Dans la mise en scène créée par David McVicar à Londres en 2010, avec la même interprète dans le rôle-titre, Adriana Lecouvreur, œuvre relativement peu connue du grand public, est accueillie avec enthousiasme par le public de l’Opéra Bastille. On applaudit bruyamment chaque air de cette transposition lyrique du destin tragique de l’actrice de la Comédie-Française, célèbre pour la clarté de sa diction et son art de la déclamation, morte prématurément, peut-être empoisonnée, qui a inspiré à son ami Voltaire des vers rendant hommage à « celle qui dans la Grèce aurait eu des autels ». Les décors somptueux de Charles Edwards rappellent à chaque instant l’artifice de la scène, la beauté des costumes de Brigitte Reiffenstuel charme l’œil, tout autant que le soin apporté au détail dans cette reconstitution des salons princiers et de la scène classique – dans une volonté ostentatoire d’académisme qui fige rapidement les scènes et les personnages, chantant souvent immobiles, face au public, dans une quasi absence de direction d’acteurs. Fâcheuse redondance avec un livret manichéen, lui-même très démonstratif et tourné vers le passé, usant largement des ficelles éprouvées de la comédie comme de la tragédie, toujours exposé au danger de sombrer dans le kitsch ou le ridicule.
© Vincent Pontet
La captation de la représentation donnée à Covent Garden a fait l’objet d’un DVD qui met en valeur les voix et les corps des chanteurs. Sur la scène de l’Opéra Bastille, le spectacle est agréable mais les attentes suscitées par cet enregistrement sont en partie déçues. Si Alessandro Corbelli est un Michonnet tout aussi sonore et juste, excellent dans sa diction et passant subtilement d’un registre à l’autre, assurant sans doute de la manière la plus réussie cette synthèse de néo-classicisme, voire de néo-romantisme et de vérisme, si Marcelo Alvarez en Maurizio convainc par sa projection vocale et son art des nuances, force est de constater qu’Angela Gheorghiu n’impose pas d’emblée la grandeur de son personnage. Un volume sonore insuffisant – malgré une amélioration dans le dernier acte –, une apparente difficulté dans la maîtrise du souffle et dans celle des ports de voix rendent bien pâle l’air magnifique « Io son l’umile ancella » à l’acte I, bien insignifiant le monologue de Phèdre au troisième acte, moins bouleversants qu’ils ne devraient l’être l’air « Poveri fiori » de l’acte IV et la tirade finale « Ecco la luce ». Rôle terriblement exigeant il est vrai, mais tellement marqué par d’illustres cantatrices (Magda Olivero !) qu’il est difficile de ne pas attendre un frisson de la part de l’interprète d’un personnage qui déclare : « ma voix est un souffle qui meurt à chaque aube nouvelle ». Le rôle s’est mué, à l’image des violettes fanées, en un cadeau empoisonné.
La mezzo-soprano Luciana d’Intino campe une Princesse de Bouillon antipathique à souhait, transformant presque la scène de l’acte III en querelle (sonore) de divas lorsqu’elle chante en même temps qu’Adriana, reconnaissant la voix de sa rivale.
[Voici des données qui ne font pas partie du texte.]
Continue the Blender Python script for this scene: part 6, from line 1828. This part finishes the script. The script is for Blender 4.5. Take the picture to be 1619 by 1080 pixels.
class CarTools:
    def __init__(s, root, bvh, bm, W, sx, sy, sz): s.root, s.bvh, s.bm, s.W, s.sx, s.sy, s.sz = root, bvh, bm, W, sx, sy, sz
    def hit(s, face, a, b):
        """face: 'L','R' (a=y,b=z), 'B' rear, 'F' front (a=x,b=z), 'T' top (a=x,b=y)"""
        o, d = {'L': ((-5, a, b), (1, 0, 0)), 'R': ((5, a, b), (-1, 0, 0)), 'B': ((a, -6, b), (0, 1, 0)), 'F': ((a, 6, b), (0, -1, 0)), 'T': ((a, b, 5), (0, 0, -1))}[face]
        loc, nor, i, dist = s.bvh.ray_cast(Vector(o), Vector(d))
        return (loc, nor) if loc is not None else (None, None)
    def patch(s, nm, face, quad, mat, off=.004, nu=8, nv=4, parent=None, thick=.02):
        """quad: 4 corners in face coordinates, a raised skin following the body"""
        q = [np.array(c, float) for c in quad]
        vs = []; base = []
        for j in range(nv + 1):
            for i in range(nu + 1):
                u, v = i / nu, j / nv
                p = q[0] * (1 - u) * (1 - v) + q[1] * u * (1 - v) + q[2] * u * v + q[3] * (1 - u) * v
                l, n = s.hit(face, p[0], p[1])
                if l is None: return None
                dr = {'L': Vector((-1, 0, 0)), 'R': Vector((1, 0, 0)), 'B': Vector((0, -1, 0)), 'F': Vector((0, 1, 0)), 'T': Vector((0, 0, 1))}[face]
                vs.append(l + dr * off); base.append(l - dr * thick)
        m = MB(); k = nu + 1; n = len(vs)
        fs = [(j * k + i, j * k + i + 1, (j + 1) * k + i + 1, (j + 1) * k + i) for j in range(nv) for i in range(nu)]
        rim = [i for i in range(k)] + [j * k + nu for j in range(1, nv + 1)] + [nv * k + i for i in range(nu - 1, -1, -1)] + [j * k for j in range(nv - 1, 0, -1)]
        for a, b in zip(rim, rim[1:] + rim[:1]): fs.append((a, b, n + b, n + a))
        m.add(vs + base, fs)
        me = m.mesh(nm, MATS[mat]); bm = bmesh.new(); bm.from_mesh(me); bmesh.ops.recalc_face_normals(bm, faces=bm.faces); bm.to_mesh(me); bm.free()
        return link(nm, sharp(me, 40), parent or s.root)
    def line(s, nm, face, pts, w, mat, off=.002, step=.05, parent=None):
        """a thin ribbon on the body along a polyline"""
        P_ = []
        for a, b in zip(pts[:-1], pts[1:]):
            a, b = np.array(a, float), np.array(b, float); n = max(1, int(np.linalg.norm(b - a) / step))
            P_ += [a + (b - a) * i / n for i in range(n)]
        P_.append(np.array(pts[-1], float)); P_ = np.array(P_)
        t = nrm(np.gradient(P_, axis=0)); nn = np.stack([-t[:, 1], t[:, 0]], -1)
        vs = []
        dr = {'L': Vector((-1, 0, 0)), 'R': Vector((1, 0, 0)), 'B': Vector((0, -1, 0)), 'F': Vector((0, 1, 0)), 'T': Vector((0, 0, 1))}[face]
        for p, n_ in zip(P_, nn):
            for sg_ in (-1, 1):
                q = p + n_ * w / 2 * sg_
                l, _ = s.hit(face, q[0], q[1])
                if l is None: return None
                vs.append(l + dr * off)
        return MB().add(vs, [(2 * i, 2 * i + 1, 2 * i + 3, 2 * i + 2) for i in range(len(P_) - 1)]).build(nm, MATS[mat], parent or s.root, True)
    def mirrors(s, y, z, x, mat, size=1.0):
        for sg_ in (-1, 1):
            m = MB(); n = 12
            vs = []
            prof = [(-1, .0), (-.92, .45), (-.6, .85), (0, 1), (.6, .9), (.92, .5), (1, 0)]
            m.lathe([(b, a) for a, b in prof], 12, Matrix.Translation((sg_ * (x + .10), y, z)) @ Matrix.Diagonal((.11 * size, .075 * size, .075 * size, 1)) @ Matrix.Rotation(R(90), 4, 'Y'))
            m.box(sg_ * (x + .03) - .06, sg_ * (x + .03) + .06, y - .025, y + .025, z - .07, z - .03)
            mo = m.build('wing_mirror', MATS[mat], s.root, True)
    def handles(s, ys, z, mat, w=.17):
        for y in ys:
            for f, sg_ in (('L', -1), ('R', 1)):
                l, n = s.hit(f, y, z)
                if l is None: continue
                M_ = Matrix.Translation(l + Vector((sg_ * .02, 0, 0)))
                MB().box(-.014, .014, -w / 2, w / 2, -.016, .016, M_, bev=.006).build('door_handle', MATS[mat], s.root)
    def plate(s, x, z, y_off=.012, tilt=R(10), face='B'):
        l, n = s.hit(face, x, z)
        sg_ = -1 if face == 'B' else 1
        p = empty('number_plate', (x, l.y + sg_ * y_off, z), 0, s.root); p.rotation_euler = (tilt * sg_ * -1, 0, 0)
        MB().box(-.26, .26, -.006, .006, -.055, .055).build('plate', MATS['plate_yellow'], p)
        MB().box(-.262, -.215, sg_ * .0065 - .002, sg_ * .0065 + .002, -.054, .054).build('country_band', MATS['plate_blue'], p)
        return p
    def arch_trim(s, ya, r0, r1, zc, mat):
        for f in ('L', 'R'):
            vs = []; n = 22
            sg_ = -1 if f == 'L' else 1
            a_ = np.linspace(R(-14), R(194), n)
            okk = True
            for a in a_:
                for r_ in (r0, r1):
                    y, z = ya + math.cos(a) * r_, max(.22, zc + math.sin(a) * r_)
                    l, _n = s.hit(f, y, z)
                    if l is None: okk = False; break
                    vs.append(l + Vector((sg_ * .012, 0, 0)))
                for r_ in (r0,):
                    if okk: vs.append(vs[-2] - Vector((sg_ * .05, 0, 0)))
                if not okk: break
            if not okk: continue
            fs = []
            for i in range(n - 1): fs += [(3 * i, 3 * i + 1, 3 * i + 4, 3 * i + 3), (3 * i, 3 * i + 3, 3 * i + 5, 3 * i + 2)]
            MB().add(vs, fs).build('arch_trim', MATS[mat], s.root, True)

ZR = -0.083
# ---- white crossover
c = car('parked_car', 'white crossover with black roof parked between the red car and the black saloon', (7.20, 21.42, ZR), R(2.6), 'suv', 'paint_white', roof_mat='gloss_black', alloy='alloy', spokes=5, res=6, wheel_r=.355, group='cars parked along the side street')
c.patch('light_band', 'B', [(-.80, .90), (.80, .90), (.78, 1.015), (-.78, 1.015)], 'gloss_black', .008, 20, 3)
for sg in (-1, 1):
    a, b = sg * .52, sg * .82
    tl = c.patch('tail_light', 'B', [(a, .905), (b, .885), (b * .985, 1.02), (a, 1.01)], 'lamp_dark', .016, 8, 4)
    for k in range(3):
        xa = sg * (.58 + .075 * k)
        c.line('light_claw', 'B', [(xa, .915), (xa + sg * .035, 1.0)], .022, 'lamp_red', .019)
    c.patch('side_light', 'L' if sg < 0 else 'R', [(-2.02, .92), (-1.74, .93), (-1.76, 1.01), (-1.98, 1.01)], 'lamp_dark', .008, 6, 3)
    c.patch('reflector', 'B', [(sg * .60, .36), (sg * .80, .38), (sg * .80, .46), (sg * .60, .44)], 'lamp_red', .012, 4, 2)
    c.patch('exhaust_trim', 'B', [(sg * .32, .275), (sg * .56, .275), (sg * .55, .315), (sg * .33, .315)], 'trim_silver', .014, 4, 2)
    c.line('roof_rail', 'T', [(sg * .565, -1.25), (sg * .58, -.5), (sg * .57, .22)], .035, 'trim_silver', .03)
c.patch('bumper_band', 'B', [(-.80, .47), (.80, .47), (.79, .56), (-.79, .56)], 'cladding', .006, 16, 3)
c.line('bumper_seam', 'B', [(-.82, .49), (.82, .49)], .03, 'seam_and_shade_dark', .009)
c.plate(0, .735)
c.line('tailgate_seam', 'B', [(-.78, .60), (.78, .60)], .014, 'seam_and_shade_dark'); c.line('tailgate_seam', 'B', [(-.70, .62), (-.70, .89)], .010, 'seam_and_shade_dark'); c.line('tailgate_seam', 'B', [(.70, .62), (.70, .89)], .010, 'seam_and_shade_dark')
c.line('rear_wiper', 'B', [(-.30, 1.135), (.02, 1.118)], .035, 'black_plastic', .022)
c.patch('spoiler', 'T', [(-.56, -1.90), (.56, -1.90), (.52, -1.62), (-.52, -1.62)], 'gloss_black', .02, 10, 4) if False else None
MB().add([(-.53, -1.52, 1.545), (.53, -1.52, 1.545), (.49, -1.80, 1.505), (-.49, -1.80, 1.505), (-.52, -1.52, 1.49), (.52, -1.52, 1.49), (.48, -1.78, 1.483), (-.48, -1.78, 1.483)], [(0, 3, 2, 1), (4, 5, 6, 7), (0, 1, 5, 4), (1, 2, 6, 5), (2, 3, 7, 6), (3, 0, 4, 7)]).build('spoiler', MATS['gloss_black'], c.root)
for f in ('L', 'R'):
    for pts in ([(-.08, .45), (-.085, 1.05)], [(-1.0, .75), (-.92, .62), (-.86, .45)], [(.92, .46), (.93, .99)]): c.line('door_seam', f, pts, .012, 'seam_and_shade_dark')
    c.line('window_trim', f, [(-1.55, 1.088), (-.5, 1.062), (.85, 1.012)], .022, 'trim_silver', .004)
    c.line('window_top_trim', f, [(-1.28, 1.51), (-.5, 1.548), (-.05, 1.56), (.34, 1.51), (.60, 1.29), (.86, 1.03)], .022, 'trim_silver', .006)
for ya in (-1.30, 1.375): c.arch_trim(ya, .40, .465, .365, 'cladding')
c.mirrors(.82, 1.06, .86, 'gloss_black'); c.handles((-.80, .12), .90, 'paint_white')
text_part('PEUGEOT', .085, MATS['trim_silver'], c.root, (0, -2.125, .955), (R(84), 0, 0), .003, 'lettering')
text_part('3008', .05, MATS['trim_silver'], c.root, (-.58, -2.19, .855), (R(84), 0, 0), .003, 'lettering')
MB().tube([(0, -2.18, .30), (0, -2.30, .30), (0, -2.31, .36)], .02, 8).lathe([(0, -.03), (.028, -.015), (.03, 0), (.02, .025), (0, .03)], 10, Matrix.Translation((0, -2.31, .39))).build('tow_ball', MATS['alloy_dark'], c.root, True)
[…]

Affirmant le poids de son rang, elle déploie une puissance vocale impressionnante, aux graves sombres très soutenus et avec une grande aisance dans les passages de registres et les sauts d’octave. Son époux le prince de Bouillon est interprété fort honorablement par Wojtek Smilek, tandis que Raúl Giménez incarne avec talent l’Abbé de Chazeuil. Dans les rôles de Quinault et de Poisson, Alexandre Duhamel et Carlo Bosi contribuent à la qualité globale de la représentation.
À la tête de l’Orchestre de l’Opéra de Paris, Daniel Oren se livre à un corps à corps avec la partition : dans une incessante pantomime et un engagement de chaque seconde, le chef insuffle aux musiciens l’essence de cette musique capiteuse, envoûtante, qui semble parfois verser dans la facilité mais dont il donne à entendre les nervures. Ainsi dans le très beau prélude de l’acte IV, le si wagnérien Andante triste, où l’on voit le chef exiger – et obtenir – des musiciens des pianissimi de rêve qui achèvent de nous réconcilier avec Cilea.